翌2日から始まった雪組公演『スサノオ』と『タカラヅカ・グローリー!』には宙組の水夏希がゲストとして特別出演している。
入団3年目で新人公演の主役に抜擢されて以来11年、バウホール公演主演やベルリン公演など大きな役をこなし成長を続けてきた。
多くの役を経験してきた彼女は、最近、悪役にはまっているという。
「役者なら誰でも一度は悪役を演じたいと思うはず。大劇場の空間を悪で揺るがすような芝居がしたい」
意気込む。
今回の『スサノオ』では、大和の神「スサノオ」を苦しめる大蛇の化身「アオセトナ」を演じる。
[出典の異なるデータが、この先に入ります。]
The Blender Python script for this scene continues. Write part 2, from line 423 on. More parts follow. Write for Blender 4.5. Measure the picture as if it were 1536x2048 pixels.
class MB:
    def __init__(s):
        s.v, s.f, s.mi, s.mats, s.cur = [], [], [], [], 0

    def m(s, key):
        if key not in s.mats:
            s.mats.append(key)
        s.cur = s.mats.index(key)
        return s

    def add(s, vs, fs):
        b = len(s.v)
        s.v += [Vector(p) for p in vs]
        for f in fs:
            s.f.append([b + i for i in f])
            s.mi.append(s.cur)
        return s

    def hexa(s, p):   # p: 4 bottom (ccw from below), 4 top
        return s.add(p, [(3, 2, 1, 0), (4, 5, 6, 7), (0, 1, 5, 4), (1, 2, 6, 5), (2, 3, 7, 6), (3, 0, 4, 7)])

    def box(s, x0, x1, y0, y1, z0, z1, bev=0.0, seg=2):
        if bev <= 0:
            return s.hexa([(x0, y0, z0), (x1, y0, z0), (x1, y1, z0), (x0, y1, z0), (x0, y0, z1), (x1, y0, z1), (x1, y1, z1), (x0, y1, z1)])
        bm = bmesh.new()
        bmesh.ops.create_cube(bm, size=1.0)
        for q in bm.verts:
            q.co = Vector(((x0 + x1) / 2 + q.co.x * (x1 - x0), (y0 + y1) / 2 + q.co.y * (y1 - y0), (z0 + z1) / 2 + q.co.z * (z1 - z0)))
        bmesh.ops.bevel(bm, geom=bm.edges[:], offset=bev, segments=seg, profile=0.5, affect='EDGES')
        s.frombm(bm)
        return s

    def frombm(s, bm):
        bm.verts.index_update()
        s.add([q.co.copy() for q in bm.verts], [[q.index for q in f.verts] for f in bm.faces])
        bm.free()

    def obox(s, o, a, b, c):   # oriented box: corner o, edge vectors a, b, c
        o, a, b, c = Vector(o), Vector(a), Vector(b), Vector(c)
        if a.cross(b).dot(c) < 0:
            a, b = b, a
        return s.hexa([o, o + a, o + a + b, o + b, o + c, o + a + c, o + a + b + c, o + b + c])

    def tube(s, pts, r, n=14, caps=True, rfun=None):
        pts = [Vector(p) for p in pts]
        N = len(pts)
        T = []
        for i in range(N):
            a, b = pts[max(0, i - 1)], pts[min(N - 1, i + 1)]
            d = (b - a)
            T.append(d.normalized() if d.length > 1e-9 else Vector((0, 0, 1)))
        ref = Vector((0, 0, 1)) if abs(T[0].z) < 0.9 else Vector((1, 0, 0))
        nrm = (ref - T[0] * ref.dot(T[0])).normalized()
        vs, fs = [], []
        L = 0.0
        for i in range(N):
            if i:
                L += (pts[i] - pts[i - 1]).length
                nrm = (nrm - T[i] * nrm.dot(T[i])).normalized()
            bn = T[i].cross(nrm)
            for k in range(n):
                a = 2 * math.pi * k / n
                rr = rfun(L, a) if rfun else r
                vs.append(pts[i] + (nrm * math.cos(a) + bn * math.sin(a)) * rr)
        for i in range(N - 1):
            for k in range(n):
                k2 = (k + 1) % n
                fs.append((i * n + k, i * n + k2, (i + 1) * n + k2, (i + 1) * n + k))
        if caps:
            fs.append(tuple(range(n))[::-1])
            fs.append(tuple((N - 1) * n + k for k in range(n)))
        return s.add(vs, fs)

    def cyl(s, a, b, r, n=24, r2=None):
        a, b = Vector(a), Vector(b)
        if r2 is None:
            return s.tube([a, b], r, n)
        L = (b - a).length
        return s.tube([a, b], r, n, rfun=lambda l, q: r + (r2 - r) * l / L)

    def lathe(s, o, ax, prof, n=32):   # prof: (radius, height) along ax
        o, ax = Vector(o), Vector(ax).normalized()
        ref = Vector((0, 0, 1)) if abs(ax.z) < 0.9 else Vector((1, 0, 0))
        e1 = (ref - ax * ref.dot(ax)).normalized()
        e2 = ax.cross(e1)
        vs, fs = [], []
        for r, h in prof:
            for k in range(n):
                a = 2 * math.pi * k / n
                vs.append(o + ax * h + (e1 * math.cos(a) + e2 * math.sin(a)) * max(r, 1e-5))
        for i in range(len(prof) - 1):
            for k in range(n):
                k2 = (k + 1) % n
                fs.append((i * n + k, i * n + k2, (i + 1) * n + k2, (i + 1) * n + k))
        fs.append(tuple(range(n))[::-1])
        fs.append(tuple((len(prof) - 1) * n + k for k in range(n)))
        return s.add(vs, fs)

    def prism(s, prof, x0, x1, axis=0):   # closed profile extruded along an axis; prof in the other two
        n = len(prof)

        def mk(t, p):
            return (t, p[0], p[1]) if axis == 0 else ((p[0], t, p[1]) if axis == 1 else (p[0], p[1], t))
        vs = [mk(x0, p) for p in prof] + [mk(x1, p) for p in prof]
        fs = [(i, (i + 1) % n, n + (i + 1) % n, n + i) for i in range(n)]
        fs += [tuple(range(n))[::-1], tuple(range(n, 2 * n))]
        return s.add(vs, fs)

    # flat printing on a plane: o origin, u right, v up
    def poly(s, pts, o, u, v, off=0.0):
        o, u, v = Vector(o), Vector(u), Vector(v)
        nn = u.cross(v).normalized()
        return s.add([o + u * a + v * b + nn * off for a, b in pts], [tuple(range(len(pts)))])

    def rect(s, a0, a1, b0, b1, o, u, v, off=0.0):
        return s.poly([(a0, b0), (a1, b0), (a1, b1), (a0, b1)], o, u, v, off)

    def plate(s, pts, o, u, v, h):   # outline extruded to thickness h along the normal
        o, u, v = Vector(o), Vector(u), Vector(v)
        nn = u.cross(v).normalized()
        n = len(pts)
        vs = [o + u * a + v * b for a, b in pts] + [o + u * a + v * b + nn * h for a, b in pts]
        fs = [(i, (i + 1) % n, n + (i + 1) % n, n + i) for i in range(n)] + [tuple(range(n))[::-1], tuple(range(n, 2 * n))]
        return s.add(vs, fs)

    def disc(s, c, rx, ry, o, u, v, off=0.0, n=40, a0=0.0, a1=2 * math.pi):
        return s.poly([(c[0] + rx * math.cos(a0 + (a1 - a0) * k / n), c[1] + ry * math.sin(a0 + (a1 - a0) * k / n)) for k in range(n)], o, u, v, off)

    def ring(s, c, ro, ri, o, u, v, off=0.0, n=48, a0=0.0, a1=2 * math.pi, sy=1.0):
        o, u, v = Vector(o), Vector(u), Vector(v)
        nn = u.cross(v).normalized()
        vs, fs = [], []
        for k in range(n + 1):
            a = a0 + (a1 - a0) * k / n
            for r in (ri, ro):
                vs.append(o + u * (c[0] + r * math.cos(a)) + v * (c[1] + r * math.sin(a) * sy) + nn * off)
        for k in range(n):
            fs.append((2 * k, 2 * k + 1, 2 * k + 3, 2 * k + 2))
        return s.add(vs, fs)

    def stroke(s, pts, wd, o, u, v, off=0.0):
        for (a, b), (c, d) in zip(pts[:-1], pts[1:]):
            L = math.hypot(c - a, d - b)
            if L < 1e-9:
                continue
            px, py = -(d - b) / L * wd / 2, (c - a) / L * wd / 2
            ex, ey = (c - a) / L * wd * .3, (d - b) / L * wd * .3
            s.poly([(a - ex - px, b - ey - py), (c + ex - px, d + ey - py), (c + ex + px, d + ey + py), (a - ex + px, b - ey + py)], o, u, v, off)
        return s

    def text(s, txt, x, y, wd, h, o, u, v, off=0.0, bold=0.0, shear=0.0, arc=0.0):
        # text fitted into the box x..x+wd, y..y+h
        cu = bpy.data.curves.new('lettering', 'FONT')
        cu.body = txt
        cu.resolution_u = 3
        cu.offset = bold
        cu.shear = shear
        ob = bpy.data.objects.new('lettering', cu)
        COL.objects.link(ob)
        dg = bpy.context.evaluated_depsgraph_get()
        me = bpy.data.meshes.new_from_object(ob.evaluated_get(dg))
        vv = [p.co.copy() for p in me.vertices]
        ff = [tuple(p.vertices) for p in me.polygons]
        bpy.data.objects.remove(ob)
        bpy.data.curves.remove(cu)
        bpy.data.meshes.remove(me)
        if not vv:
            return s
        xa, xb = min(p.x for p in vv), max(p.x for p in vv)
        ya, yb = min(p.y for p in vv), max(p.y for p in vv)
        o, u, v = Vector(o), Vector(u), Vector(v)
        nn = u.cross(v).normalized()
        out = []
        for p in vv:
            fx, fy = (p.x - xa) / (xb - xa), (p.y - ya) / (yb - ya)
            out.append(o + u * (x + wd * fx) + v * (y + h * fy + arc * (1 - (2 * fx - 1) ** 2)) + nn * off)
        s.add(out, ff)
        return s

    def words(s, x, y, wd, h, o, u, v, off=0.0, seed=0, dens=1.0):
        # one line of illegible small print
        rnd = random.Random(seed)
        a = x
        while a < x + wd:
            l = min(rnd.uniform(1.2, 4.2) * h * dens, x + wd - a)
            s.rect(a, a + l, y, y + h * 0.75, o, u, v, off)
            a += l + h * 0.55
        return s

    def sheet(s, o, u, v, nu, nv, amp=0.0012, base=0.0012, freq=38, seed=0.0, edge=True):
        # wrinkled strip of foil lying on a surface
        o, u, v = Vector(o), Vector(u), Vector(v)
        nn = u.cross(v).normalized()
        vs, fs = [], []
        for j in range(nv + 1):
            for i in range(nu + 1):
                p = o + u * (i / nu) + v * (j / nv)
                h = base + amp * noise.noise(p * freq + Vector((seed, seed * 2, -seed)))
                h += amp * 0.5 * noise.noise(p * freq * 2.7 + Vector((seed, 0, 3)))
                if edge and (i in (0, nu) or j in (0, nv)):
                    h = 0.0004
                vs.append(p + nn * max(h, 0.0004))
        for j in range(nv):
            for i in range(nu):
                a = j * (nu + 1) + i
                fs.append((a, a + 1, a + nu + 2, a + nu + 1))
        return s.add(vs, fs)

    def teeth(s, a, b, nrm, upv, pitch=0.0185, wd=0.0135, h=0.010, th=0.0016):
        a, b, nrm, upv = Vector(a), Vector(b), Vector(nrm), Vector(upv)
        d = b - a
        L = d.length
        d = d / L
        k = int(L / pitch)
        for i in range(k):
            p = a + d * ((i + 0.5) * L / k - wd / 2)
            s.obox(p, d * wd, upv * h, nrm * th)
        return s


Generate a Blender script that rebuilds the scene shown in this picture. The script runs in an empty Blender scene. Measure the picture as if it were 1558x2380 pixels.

神に敵対する、どろどろとした退廃的な役を、しっかり表現したいという。
少しは不安もあった雪組への遠征も、組全体が「ウェルカム!」と迎えてくれた。雪組は「大家族」のような和気あいあいとした温かい雰囲気が特徴。
対する宙組はさながら「必殺仕事人」のようだと笑う。けいこ場の張り詰めた緊張感の中、全員が1つの目標に向かって突き進む。
そんな組のカラーの違いもやはり主演コンビの影響が大きい。主演の2人を中心に自然に組がまとまる様子はどこも同じだという。
自己の能力を超えるか超えないか、ギリギリのラインで舞台の本当の面白さを感じる。台本を超えるような演技をしてこそ実力がつき個性が育つ。そんな経験が増えるほどに舞台から離れられなくなる、と芝居の魅力を表現する。
『タカラヅカ・グローリー!』は90期生の披露公演となるが、今でも初舞台のことは忘れられないという。厳しいけいこが連日深夜まで続き、うっかり居眠りしてしまったこともある。必死の思いでドリンク剤を1日に3本も飲んだこともあった。
90期生のラインダンスを観たら「感極まって泣いてしまうかもしれない」と笑顔を見せる。
後輩を見守るまなざしは、舞台で見せる冷たい悪役からは想像できない温かみを帯びていた。